The mean computed from five random samples $x_i$

$$\hat{\mu}_x = \frac{x_1 + x_2 + x_3 + x_4 + x_5}{5}$$

and the mean computed from five random quintiles $y_i$ (5 quintiles selected by five times randomly picking samples and ordering them and picking the 1st quintile from the 1st picking, the 2nd...)

$$\hat{\mu}_y = \frac{y_1 + y_2 + y_3 + y_4 + y_5}{5}$$

With those expressions we should be able to see what they mean. The variance of the stochastic variables $\hat{\mu}_x$ and $\hat{\mu}_y$ (they are not fixed values like $\mu$) can be described by the sum of the variances of the variables $x_i$ and $y_i$. Using the general summation law of variance of uncorrelated variables $\Var(a z_1 + b z_2) = a^2 \Var(z_1) + b^2 \Var(z_2)$ you get:

$$\Var(\hat{\mu}_x) = \frac{1}{25}\Var(x_1) + \frac{1}{25}\Var(x_2) + \frac{1}{25}\Var(x_3) + \frac{1}{25}\Var(x_4) + \frac{1}{25}\Var(x_5)$$

and

$$\Var(\hat{\mu}_y) = \frac{1}{25}\Var(y_1) + \frac{1}{25}\Var(y_2) + \frac{1}{25}\Var(y_3) + \frac{1}{25}\Var(y_4) + \frac{1}{25}\Var(y_5)$$

now notice that all $\Var(x_i)$ are the same thus:

$$\Var(\hat{\mu}_x) = \frac{1}{5}\Var(x_i)$$

and also notice that we have $\Var(y_i)<\Var(x_i)$ for each $i$ (the variance of a random sampled quintile is smaller than a random sample, which the Figure 1 in the reference shows very well). Thus:

$$\Var(\hat{\mu}_y) < \frac{1}{5}\Var(x_i)$$

which is the increased efficiency what they where looking for (yes you need five times more samples to get those quintiles, but that is what the explain at the end, where they state that the method is especially suited for situations where ordering is much easier than exact quantitive measurement).

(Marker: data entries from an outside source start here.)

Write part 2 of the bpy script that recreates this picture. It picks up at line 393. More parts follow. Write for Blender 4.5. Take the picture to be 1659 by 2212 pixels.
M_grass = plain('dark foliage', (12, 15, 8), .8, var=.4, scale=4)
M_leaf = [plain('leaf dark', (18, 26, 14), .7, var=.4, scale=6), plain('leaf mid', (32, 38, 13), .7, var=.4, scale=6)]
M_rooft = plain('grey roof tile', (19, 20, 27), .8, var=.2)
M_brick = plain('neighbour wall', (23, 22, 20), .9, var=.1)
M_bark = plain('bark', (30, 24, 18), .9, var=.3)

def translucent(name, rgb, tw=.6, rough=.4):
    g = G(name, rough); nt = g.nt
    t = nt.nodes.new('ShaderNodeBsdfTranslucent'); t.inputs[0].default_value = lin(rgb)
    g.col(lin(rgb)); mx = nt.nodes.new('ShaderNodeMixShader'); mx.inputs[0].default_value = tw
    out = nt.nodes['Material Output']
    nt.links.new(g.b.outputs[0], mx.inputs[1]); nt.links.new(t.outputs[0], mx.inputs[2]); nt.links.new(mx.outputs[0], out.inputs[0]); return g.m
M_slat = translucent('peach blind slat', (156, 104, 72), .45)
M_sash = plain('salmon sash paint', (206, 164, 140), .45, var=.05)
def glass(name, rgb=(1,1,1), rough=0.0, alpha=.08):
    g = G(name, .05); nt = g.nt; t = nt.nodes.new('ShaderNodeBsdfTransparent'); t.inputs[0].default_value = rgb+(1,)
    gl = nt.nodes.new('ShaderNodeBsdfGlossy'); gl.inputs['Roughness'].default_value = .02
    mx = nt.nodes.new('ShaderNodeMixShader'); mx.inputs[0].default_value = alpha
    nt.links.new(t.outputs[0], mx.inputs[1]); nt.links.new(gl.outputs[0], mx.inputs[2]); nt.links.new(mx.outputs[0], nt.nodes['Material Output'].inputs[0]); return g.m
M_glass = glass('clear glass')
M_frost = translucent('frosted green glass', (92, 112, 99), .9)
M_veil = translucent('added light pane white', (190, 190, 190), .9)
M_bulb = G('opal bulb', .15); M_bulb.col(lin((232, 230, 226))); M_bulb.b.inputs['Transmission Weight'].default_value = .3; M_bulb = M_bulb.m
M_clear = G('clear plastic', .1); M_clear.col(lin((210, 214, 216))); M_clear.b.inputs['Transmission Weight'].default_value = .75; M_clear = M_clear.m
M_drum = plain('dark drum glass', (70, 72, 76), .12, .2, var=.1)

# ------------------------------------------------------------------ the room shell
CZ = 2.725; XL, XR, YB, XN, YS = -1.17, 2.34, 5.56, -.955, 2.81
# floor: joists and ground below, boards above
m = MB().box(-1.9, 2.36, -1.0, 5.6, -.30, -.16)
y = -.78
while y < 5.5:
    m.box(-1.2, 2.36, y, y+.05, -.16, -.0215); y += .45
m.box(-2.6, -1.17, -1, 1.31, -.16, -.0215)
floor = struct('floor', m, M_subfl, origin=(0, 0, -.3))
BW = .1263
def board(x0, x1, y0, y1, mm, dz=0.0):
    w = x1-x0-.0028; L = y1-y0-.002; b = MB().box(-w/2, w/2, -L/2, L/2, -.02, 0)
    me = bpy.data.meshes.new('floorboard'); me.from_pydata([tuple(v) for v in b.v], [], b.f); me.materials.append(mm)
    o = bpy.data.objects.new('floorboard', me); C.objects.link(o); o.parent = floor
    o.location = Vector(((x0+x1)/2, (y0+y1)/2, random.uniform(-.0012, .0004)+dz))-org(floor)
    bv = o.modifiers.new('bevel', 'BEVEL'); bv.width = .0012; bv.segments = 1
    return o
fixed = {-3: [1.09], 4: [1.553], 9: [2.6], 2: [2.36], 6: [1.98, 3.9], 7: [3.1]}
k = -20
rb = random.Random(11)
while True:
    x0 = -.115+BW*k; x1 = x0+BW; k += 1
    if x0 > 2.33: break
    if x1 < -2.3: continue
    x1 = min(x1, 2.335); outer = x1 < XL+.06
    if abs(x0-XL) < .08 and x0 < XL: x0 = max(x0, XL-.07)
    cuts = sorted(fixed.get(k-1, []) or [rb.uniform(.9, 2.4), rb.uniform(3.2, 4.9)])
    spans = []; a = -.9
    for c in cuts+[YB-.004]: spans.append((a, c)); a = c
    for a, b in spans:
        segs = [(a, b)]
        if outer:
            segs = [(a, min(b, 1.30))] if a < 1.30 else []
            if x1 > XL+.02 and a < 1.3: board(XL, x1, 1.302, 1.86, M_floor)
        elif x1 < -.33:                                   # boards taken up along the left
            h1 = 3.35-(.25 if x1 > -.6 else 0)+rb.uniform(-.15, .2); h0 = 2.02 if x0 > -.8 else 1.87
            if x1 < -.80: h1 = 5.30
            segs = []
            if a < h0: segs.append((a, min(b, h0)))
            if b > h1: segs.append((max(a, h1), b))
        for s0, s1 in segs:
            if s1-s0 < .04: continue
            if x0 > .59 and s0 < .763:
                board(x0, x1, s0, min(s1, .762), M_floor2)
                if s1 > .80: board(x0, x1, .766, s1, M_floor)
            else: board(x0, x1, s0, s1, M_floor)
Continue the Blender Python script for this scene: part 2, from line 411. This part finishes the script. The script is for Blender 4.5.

And finally to get even closer to their statement we can use something like

$$\begin{align} \Var(\hat{\mu}_y) &= \frac{1}{5} \frac{\Var(y_1)+\Var(y_2)+\Var(y_3)+\Var(y_4)+\Var(y_5)}{5} \\&= \frac{1}{5}\overline{\Var(y_i)} < \frac{1}{5}\Var(x_i) \end{align}$$

(1) The equality in the second line relates to:

"The variance of the mean of five quadrats one from each subdistribution is one- fifth of the mean variance of these distributions."

(2) the inequality in the second line relates to:

"This may be contrasted with the variance of the mean of five random samples, that is, one-fifth of the variance of the parent population."